The National Commission on Adult Literacy released its final report, Reach Higher, AMERICA: Overcoming Crisis in the U.S. Workforce. For more information or to download a copy, visit http://www.nationalcommissiononadultliteracy.org/.

"REACH HIGHER, AMERICA, the report of the National Commission on Adult Literacy, on which the NCFL's Sharon Darling served, was released at a public event in Washington, DC, on June 26. The report documents the adult education and skills crisis facing American workers, proposes a fundamentally new approach to adult basic education and workforce skills preparation in America, and lays out the fiscal and social benefits that will result from substantially increased public expenditures for programs and services.
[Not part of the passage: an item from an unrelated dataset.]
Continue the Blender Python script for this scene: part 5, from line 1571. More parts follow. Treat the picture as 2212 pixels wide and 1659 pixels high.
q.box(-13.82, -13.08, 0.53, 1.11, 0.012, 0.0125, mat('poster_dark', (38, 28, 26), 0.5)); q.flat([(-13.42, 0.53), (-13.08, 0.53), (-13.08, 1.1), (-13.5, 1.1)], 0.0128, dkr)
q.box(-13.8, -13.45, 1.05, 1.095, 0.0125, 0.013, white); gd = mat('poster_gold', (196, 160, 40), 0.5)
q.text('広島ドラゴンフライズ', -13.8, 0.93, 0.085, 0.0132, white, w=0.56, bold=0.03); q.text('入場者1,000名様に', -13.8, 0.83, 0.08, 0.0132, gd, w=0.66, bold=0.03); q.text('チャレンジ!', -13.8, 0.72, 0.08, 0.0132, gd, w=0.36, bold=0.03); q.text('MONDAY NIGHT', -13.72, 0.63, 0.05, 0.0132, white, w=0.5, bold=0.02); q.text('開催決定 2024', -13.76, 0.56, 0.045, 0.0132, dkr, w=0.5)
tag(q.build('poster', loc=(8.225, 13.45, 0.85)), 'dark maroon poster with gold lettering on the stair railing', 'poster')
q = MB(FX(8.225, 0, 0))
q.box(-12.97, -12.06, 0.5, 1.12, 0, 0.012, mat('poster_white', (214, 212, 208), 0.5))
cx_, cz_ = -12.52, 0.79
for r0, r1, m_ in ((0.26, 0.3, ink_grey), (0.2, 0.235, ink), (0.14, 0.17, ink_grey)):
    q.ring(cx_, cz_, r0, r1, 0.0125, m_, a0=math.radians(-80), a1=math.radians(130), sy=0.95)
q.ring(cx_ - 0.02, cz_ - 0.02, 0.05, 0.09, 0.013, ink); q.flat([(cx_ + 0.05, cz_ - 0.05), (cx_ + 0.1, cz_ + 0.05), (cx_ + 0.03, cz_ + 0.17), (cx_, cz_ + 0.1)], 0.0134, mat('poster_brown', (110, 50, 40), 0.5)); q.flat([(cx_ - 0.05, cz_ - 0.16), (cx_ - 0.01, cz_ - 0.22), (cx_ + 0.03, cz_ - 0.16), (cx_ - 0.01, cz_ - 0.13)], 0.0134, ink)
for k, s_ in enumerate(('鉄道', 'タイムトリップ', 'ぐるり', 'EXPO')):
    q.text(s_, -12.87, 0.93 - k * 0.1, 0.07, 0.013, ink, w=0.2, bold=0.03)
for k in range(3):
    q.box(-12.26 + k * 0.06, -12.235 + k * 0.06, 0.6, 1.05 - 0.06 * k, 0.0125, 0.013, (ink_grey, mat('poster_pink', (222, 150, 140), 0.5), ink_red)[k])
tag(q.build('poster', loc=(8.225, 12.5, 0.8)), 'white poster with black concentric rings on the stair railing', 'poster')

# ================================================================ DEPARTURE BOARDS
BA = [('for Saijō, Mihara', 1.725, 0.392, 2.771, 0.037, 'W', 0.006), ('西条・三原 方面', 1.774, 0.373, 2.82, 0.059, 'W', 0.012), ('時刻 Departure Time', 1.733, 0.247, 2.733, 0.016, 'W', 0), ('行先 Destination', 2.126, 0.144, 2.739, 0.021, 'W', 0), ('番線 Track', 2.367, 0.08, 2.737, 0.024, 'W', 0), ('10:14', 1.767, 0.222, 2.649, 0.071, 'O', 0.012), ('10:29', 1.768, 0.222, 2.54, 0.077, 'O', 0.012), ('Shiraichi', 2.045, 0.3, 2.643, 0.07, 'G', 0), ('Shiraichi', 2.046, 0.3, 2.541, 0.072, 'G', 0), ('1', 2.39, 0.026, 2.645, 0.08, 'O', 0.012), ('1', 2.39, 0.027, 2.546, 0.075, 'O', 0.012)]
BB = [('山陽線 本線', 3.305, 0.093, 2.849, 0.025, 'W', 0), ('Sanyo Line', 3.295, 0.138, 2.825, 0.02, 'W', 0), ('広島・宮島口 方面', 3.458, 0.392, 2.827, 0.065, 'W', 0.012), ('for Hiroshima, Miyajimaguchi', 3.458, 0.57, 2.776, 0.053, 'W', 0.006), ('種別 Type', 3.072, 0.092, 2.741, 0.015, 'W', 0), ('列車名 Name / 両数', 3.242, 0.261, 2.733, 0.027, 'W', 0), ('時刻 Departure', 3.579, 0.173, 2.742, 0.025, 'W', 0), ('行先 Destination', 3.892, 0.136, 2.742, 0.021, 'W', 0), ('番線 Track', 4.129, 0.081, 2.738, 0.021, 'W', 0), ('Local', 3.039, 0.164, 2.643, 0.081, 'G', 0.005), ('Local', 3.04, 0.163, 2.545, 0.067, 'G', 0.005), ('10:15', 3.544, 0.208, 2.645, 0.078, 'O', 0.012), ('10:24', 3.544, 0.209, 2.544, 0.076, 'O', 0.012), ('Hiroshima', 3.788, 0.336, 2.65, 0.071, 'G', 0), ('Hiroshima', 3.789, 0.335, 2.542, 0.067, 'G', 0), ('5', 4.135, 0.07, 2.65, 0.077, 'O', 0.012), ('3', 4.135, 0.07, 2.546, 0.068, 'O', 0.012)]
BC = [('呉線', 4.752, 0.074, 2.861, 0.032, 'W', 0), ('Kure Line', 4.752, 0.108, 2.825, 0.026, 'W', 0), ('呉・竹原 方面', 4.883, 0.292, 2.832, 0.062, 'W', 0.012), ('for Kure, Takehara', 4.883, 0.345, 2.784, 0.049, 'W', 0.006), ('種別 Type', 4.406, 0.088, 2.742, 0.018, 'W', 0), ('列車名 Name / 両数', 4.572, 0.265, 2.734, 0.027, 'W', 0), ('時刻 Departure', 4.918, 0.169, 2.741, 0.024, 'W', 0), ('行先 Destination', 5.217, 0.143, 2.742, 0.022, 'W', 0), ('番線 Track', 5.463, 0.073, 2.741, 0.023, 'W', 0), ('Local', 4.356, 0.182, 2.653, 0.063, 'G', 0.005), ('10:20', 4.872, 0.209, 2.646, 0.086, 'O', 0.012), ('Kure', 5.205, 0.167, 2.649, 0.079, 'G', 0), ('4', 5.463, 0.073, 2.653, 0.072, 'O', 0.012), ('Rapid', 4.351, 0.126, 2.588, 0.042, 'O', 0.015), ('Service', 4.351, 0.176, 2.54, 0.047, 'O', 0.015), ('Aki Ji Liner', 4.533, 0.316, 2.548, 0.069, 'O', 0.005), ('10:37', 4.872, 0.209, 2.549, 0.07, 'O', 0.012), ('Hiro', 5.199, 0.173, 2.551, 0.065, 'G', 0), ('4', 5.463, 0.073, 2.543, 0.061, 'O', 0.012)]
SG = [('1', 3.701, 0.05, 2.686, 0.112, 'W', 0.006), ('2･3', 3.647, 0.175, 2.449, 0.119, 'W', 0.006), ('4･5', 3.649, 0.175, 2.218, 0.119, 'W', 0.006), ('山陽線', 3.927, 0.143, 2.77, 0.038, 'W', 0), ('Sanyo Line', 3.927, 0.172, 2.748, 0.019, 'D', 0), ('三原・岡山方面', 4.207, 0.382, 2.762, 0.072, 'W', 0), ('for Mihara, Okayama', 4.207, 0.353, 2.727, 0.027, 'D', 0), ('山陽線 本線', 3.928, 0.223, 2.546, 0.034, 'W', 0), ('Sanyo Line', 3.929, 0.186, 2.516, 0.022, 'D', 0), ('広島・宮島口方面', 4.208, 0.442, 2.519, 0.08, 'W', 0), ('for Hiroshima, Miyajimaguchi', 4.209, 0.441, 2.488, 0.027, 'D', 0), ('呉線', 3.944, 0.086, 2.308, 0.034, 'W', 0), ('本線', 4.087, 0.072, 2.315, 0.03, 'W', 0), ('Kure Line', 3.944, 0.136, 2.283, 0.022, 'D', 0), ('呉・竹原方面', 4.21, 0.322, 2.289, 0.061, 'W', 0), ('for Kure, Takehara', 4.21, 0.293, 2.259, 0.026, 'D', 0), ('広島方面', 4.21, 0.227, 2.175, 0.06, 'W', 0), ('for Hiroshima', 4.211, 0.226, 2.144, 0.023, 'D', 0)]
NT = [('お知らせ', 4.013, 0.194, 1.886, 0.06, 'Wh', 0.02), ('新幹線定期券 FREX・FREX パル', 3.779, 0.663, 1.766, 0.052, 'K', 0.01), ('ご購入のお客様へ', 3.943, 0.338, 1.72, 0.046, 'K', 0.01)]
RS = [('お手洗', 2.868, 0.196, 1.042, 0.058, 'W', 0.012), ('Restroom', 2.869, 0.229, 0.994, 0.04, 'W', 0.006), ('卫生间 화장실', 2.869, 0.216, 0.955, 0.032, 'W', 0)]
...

Focus is on the need of the unemployed, low-skilled incumbent workers, immigrants with limited or no English, parents or caregivers with low basic skills, incarcerated adults, high school dropouts, and high school graduates not adequately prepared for college. Among other things, the Commission recommends transforming the current system, which reaches about 3 million adults annually, into an adult education and workforce skills system with the capacity to enroll 20 million adults by the year 2020 and a mission of moving adults to readiness for postsecondary education and job training. The report offers a kind of "domestic Marshall plan" for meeting workforce education needs-including bold recommendations for state government, business and labor, philanthropy, and the general public. A clear message of the report is that unless the nation gives much higher priority to the basic educational needs of the workforce-adults 16 and older beyond the reach of the schools-America's standard of living, its status as a leading world power, and its very social fabric will be further eroded."